:: Dataset excerpt ::
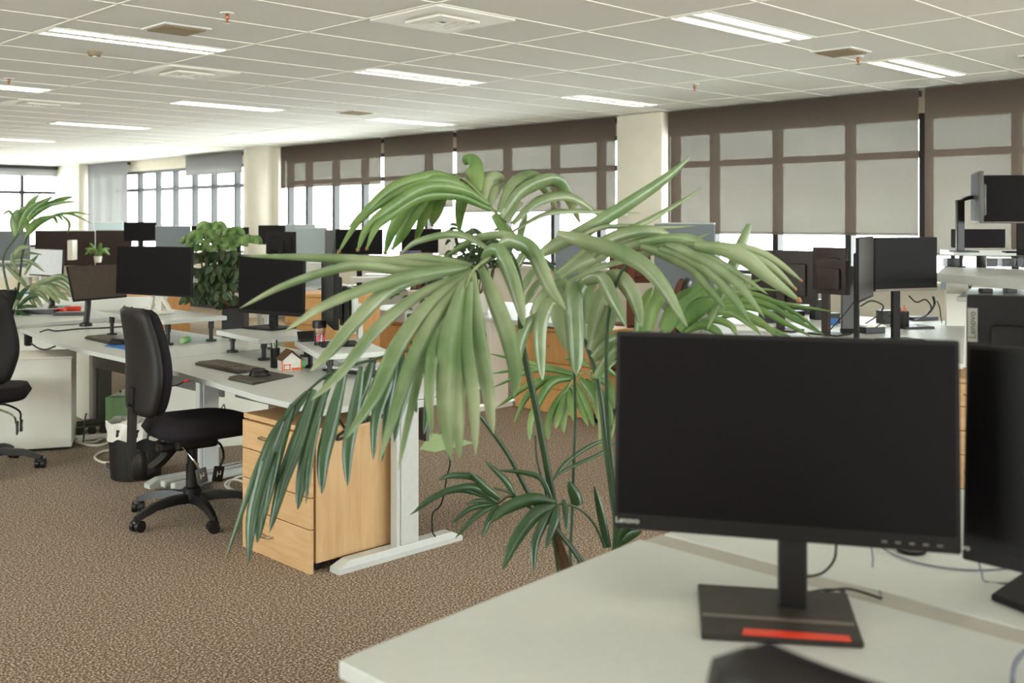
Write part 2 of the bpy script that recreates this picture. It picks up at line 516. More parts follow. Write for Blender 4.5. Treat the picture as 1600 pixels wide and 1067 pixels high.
wallseg('wall_window_side', (XW + 0.1, YB - 0.2), (XW + 0.1, YF + 0.2), 0, SILL)
o = wallseg('wall_window_side_header', (XW + 0.1, YB - 0.2), (XW + 0.1, YF + 0.2), HEADZ, CZ + 0.2)
wallseg('wall_back', (4.4, YF + 0.1), (XW, YF + 0.1), 0, SILL)
wallseg('wall_back_solid', (XL, YF + 0.1), (4.4, YF + 0.1), 0, CZ + 0.2)
wallseg('wall_back_header', (4.4, YF + 0.1), (XW, YF + 0.1), HEADZ + 0.12, CZ + 0.2)
wallseg('wall_front', (-3.2, YB - 0.1), (0.8, YB - 0.1), 0, CZ + 0.2)
wallseg('wall_front_corner', (XL, YB - 0.1), (-3.2, YB - 0.1), 0, 0.3)
wallseg('wall_front_corner_header', (XL, YB - 0.1), (-3.2, YB - 0.1), HEADZ, CZ + 0.2)
wallseg('wall_front_low', (0.8, YB - 0.1), (XW, YB - 0.1), 0, 0.3)
wallseg('wall_front_header', (0.8, YB - 0.1), (XW, YB - 0.1), HEADZ, CZ + 0.2)
wallseg('wall_inner_side', (XL - 0.1, YB - 0.2), (XL - 0.1, 1.3), 0, CZ + 0.2)
wallseg('wall_inner_side_end', (XL - 0.1, 8.5), (XL - 0.1, YF + 0.2), 0, CZ + 0.2)
wallseg('wall_inner_side_low', (XL - 0.1, 1.3), (XL - 0.1, 8.5), 0, 0.5)
wallseg('wall_inner_side_header', (XL - 0.1, 1.3), (XL - 0.1, 8.5), HEADZ, CZ + 0.2)
# skirting along the window side
struct(MB().box((XW - 0.008, (YF + YB) / 2, 0.05), (0.016, YF - YB, 0.1)).build('baseboard_window_side', 'frame'))

# columns against the window wall
def column(y0, y1, depth, rnd):
    mb = MB()
    if rnd:
        mb.box((XW - depth / 2, (y0 + y1) / 2, CZ / 2), (depth, y1 - y0, CZ), bev=0.03)
        mb.lathe([(0.27, 0), (0.27, CZ)], (XW - depth - 0.02, y0 + 0.42, 0), 40)
    else:
        mb.box((XW - depth / 2, (y0 + y1) / 2, CZ / 2), (depth, y1 - y0, CZ), bev=0.03)
    return struct(mb.build('wall_column', 'column', smooth=True))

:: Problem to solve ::
Print the complete listing exactly as it stands, without its pictures.

:: The result ::
Write part 2 of the bpy script that recreates this picture. It picks up at line 516. More parts follow. Write for Blender 4.5. Treat the picture as 1600 pixels wide and 1067 pixels high.
wallseg('wall_window_side', (XW + 0.1, YB - 0.2), (XW + 0.1, YF + 0.2), 0, SILL)
o = wallseg('wall_window_side_header', (XW + 0.1, YB - 0.2), (XW + 0.1, YF + 0.2), HEADZ, CZ + 0.2)
wallseg('wall_back', (4.4, YF + 0.1), (XW, YF + 0.1), 0, SILL)
wallseg('wall_back_solid', (XL, YF + 0.1), (4.4, YF + 0.1), 0, CZ + 0.2)
wallseg('wall_back_header', (4.4, YF + 0.1), (XW, YF + 0.1), HEADZ + 0.12, CZ + 0.2)
wallseg('wall_front', (-3.2, YB - 0.1), (0.8, YB - 0.1), 0, CZ + 0.2)
wallseg('wall_front_corner', (XL, YB - 0.1), (-3.2, YB - 0.1), 0, 0.3)
wallseg('wall_front_corner_header', (XL, YB - 0.1), (-3.2, YB - 0.1), HEADZ, CZ + 0.2)
wallseg('wall_front_low', (0.8, YB - 0.1), (XW, YB - 0.1), 0, 0.3)
wallseg('wall_front_header', (0.8, YB - 0.1), (XW, YB - 0.1), HEADZ, CZ + 0.2)
wallseg('wall_inner_side', (XL - 0.1, YB - 0.2), (XL - 0.1, 1.3), 0, CZ + 0.2)
wallseg('wall_inner_side_end', (XL - 0.1, 8.5), (XL - 0.1, YF + 0.2), 0, CZ + 0.2)
wallseg('wall_inner_side_low', (XL - 0.1, 1.3), (XL - 0.1, 8.5), 0, 0.5)
wallseg('wall_inner_side_header', (XL - 0.1, 1.3), (XL - 0.1, 8.5), HEADZ, CZ + 0.2)
# skirting along the window side
struct(MB().box((XW - 0.008, (YF + YB) / 2, 0.05), (0.016, YF - YB, 0.1)).build('baseboard_window_side', 'frame'))

# columns against the window wall
def column(y0, y1, depth, rnd):
    mb = MB()
    if rnd:
        mb.box((XW - depth / 2, (y0 + y1) / 2, CZ / 2), (depth, y1 - y0, CZ), bev=0.03)
        mb.lathe([(0.27, 0), (0.27, CZ)], (XW - depth - 0.02, y0 + 0.42, 0), 40)
    else:
        mb.box((XW - depth / 2, (y0 + y1) / 2, CZ / 2), (depth, y1 - y0, CZ), bev=0.03)
    return struct(mb.build('wall_column', 'column', smooth=True))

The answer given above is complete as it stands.